Following price walking, what other topics will the FCA evidence with data?

According to Duncan Minty, a business ethics consultant, the FCA will next concentrate on “fairness and vulnerability as key regulatory themes”.

“There’ll be a number of very significant reports to be produced over the next three years as the regulator gets more and more data to say: ‘well this is what’s happening’,” he added.

“They’re using [data analysis] in the background to deliver significant regulatory messages to the market. I think they will do something around vulnerability, discrimination and value.”

Will increased FCA data collection for analysis purposes impact firms’ resourcing?

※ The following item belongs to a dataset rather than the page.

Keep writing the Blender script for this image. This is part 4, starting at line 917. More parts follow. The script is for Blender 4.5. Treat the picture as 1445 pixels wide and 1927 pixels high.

For Branko Bjelobaba, principal at general insurance FCA compliance consultancy Branko, there are resourcing concerns around increased data collection requirements from the regulator.

He told Insurance Times: “One thing that’s always concerned me, especially since last March, is the amount of new stuff that the FCA is expecting firms to comply with. There’s too much to do and I don’t think the FCA is totally aware as to the impact.

“Where new stuff has a direct effect on consumer protection, don’t hold it back, there’s a reason to put it out. But they need to assess the impact of what they’re asking firms to do because if that then means they have to take their eye off other stuff that is more important, they then could almost be blamed.

“If the FCA’s requirements are somehow impacting on [firms’] ability to bring business in, they need to have a check on how meaningful is the stuff they’re asking firms to do?”